The best description that I can give of Jeffrey Brown is “joyous.”  I don't know if he suffers for his art, but when I read his comics, I think of someone joyfully going about his art and craft.  Brown's Incredible Change-Bots comics personify that sense of joy.  The Incredible Change-Bots are Brown's nostalgic tribute and love letter to and parody of the Transformers.

Thus, the Incredible Change-Bots story is similar to that of the Transformers.  It begins on the planet, Electronocybercircuitron, where two factions of giant transforming, shape-shifting, changing robots – the Incredible Change-Bots – wage war.  The ostensible protagonists are the Awesomebots, and the bad bots are the self-interested, Fantasticons.  The two groups go to war over a disputed election, and promptly destroy Electronocybercircuitron.

Top Shelf Productions published two paperback collections, Incredible Change-Bots (2007) and Incredible Change-Bots Two (2011), that collected Brown's Incredible Change-Bots comics.  However, over the past decade, Brown has produced a lot of Incredible Change-Bot miscellanea, including newsletter art, exclusive mini-comics, and custom original art for the Incredible Change-Bots Fan Club.

Now, the fan club material and more are collected in the new 5” x 6.5,” color, trade paperback, Incredible Change-Bots Two Point Something Something.  This book includes the first appearance of a Change-Bot (in Sulk Sketchbook #10).  There are also art show and commission drawings and Incredible Change-Bot art and comics produced for magazines and special edition comics books (like those produced for “Free Comic Book Day”).

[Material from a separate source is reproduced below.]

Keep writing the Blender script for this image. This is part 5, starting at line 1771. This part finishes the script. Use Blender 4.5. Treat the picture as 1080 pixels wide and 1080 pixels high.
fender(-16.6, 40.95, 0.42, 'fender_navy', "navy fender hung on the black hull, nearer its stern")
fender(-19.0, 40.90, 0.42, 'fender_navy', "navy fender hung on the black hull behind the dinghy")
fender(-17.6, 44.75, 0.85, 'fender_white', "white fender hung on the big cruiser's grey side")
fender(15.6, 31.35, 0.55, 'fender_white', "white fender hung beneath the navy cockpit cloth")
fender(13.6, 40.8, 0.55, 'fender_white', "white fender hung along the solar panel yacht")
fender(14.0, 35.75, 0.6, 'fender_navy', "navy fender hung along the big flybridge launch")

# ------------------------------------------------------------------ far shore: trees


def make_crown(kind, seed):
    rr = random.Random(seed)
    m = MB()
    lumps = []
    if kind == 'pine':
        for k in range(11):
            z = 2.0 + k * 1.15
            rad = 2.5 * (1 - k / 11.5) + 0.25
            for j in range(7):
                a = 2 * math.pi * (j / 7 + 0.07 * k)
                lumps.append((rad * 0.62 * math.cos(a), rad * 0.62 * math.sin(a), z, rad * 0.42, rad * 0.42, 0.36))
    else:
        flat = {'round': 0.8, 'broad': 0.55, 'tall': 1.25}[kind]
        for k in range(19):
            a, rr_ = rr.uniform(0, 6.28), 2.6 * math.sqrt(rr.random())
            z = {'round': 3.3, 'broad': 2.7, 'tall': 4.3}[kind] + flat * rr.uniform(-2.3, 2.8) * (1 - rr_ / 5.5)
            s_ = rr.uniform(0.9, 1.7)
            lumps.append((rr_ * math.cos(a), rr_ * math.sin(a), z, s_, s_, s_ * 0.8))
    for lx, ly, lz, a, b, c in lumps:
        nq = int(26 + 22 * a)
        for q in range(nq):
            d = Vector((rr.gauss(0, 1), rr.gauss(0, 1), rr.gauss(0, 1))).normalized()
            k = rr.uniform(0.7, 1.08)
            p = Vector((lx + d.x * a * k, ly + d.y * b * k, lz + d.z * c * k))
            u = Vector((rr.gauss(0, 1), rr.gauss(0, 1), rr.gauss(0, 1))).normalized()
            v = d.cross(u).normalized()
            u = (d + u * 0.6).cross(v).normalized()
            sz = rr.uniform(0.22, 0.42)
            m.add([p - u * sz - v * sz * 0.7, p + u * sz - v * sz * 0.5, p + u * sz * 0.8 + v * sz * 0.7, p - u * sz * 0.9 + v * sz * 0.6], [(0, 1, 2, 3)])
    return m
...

I must hasten to add that Incredible Change-Bots Two Point Something Something is not a collection of throw-away stuff and odds-and-ends.  These are fully functional short stories and vignettes, and I had a blast reading this.  I have read Incredible Change-Bot comics before, but these short pieces are the best of this series/franchise, thus far.  The material in this collection is a mixture of black and white comics and full-color comics, and the color comics are gorgeous; an Eisner Award nomination for the coloring would be deserved.

The production, binding, and paper quality on Incredible Change-Bots Two Point Something Something is good enough to fool you into believing that this is one of those high-end archival projects.  I heartily recommend this book to Transformers fans, admirers of Jeffrey Brown's work, and readers looking for truly funny humor comics.